Speaking to Investor Daily, CFA Societies Australia Advocacy Council chair Stephen Dunne said there are conflicts within the vertically integrated model that need to be continually monitored. 

“From our perspective, there are a number of recommendations that we’ve put forward. Should they all manifest themselves, that will help to ameliorate some of those conflicts. If they are not, then those conflicts could potentially be more pronounced.”

Asked whether disclosing conflicts and biases, as recommended by the royal commission, would be enough to mitigate risks, Mr Dunne said: “By itself, no; there is no one silver bullet that will help transition the system from where it is today to where it needs to be.
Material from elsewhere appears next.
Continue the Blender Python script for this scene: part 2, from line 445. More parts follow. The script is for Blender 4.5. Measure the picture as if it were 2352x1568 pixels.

There needs to be a battery of changes.

“Disclosure wont be adequate by itself.”

A full list of the recommendations from the CFA Institute and CFA Societies Australia can be found below: 

Recommendation 1: Strengthen the enforcement of the best interest duty.

Recommendation 2: Deter bad behaviour by establishing appropriate consequences for those who act against the interest of clients.

Recommendation 3: Remove the grandfathering of commissions.

Recommendation 4: Compel advisers to disclose and explain the fees that clients are paying.

Recommendation 5: Ban conflicted remuneration arising from platform fees.

Recommendation 6: Reward the right behaviour by aligning the remuneration of both advisers and senior executives to the long-term interest of customers.

Recommendation 7: Require all financial advisory firms to disclose institutional ownership or exclusive product relationships.

Recommendation 8: A ban on vertical integration should remain under active consideration.

Recommendation 9: Establish an independent professional body to register financial advisers.

Recommendation 10: Require individual licensing of financial advisers.